**PROMPT:**
Which lines below fall between the one containing "shrub(HU, 'dark twiggy" and the one containing "shrub('dry_shrub', 'withered brown tangle"? Repeat them exactly, counting both of those lines, and add nothing else.

**DATASET EXCERPT:**
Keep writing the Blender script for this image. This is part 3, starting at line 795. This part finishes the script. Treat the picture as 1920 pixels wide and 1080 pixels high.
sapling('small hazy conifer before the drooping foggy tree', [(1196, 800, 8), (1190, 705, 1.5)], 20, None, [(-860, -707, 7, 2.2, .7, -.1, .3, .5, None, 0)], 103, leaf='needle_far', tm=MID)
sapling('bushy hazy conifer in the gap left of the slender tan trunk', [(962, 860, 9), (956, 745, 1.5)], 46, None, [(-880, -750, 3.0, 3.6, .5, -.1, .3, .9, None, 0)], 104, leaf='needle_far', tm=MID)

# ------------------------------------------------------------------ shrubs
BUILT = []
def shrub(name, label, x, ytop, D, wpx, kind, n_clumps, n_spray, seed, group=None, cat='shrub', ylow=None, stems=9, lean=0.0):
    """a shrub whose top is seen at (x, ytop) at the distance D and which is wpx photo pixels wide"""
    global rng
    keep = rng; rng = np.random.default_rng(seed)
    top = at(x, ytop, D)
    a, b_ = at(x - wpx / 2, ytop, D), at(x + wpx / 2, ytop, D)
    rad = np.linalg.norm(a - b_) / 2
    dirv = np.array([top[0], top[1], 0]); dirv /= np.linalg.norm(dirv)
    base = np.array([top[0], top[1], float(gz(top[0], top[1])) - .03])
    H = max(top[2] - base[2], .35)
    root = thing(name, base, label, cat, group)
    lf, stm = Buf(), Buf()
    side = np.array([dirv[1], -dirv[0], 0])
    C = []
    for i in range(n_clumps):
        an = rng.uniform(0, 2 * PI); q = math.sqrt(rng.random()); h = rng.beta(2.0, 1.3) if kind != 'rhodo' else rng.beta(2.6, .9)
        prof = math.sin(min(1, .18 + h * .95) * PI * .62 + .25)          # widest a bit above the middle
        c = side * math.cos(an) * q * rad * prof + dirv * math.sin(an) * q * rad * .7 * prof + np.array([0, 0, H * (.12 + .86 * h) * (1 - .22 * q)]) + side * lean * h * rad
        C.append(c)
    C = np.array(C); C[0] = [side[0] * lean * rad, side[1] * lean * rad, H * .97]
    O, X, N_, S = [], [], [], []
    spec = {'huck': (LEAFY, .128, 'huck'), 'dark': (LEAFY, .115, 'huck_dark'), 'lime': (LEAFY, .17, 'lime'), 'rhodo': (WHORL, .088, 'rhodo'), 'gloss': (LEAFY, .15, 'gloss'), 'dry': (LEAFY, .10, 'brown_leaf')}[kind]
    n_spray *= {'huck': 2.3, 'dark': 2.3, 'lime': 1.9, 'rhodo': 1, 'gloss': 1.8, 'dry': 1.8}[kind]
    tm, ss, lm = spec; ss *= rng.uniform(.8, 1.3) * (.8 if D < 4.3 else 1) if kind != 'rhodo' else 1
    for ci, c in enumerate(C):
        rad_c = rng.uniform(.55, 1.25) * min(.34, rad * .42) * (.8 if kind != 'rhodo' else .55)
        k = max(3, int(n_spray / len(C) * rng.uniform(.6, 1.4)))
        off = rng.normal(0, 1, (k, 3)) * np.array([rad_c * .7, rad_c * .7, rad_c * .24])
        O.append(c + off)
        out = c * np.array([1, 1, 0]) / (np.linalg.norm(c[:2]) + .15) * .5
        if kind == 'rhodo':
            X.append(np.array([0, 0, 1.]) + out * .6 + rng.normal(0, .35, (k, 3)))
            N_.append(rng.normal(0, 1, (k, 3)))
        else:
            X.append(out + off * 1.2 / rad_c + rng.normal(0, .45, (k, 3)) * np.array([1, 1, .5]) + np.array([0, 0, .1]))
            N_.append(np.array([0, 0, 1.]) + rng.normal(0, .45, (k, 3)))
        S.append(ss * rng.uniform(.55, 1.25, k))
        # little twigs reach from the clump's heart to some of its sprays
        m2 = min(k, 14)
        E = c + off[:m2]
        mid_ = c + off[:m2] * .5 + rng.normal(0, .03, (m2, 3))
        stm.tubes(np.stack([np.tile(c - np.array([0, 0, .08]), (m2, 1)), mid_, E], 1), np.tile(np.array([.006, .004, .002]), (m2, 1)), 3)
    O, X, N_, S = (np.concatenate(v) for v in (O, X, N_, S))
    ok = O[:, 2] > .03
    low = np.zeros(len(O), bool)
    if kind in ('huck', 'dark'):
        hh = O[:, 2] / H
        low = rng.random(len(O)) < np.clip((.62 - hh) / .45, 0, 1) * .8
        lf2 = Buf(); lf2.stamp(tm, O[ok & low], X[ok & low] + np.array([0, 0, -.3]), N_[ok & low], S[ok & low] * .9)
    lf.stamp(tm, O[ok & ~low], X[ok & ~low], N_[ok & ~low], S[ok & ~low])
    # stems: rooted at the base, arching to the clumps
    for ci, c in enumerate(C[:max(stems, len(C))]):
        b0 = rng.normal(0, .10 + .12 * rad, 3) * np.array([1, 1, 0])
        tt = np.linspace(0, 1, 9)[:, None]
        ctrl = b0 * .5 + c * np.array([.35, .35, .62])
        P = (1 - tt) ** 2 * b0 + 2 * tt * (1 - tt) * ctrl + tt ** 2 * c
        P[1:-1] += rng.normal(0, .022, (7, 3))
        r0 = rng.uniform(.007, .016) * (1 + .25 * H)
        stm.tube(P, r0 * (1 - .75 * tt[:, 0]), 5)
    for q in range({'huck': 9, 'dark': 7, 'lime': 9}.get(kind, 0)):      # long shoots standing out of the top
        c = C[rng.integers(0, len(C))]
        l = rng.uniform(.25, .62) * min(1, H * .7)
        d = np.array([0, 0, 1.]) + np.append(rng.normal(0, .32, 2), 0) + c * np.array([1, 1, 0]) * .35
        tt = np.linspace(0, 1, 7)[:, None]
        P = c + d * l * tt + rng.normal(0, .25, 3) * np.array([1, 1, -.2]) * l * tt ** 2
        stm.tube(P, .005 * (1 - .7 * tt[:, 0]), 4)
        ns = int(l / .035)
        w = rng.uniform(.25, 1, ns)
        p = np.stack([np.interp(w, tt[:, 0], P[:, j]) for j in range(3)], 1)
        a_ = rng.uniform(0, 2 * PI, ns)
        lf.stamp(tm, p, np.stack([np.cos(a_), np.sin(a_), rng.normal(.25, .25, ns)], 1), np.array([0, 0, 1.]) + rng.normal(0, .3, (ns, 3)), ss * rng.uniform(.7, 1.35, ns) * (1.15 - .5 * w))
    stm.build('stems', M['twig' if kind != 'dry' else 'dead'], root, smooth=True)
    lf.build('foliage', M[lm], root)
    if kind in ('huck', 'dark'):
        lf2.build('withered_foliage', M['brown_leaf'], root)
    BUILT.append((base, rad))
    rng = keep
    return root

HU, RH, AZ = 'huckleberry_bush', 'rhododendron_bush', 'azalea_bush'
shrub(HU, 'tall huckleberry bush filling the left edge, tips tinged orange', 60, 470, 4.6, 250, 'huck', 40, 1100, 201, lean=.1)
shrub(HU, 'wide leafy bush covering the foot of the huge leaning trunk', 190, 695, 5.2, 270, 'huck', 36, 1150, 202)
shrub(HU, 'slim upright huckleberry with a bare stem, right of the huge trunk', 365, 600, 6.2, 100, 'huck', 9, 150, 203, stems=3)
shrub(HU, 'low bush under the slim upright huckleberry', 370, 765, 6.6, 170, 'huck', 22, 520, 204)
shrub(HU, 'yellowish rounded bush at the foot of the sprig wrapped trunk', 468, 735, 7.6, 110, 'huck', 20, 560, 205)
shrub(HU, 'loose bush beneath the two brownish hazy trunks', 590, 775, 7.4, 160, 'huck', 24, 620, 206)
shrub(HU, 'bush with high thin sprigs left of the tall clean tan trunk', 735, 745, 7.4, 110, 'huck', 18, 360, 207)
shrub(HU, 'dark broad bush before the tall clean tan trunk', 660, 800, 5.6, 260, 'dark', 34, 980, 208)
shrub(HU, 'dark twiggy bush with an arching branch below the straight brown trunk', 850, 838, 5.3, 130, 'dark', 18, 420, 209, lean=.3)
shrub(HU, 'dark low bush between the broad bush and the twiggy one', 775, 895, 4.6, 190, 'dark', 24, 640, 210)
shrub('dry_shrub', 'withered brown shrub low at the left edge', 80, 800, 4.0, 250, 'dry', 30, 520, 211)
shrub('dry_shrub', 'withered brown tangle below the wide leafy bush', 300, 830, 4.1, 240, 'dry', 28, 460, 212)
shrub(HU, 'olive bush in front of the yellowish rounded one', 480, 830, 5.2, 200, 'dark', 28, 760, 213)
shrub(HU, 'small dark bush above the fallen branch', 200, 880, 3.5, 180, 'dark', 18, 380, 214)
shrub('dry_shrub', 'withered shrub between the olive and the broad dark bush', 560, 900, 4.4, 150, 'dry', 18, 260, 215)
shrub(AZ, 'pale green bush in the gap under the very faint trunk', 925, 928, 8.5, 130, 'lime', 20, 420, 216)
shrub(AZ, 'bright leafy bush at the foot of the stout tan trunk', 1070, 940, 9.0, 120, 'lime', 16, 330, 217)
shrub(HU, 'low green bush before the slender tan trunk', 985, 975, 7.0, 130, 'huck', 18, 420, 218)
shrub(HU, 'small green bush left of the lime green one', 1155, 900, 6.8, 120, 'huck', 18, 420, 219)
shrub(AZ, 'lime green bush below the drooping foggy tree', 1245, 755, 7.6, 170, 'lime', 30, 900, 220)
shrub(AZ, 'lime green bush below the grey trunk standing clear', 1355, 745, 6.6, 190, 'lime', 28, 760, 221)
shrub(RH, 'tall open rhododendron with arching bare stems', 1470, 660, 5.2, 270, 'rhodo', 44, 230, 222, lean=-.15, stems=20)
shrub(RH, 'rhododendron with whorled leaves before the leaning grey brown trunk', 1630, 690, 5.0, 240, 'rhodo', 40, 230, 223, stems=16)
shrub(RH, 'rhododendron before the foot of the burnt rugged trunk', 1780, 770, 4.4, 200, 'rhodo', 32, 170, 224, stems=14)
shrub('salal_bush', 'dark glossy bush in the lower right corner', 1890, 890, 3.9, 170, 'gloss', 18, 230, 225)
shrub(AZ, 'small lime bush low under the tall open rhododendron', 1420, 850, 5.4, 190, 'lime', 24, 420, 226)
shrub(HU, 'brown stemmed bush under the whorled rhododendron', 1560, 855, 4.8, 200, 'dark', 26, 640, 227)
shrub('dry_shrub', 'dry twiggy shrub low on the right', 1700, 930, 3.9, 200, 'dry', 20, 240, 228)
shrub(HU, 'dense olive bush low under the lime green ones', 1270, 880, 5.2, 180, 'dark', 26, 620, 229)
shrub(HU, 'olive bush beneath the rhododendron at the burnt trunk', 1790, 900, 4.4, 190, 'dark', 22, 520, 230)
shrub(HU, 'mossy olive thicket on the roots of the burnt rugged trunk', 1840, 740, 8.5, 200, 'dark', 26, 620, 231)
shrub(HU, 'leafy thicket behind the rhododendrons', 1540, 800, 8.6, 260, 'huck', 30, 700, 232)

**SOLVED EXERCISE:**
shrub(HU, 'dark twiggy bush with an arching branch below the straight brown trunk', 850, 838, 5.3, 130, 'dark', 18, 420, 209, lean=.3)
shrub(HU, 'dark low bush between the broad bush and the twiggy one', 775, 895, 4.6, 190, 'dark', 24, 640, 210)
shrub('dry_shrub', 'withered brown shrub low at the left edge', 80, 800, 4.0, 250, 'dry', 30, 520, 211)
shrub('dry_shrub', 'withered brown tangle below the wide leafy bush', 300, 830, 4.1, 240, 'dry', 28, 460, 212)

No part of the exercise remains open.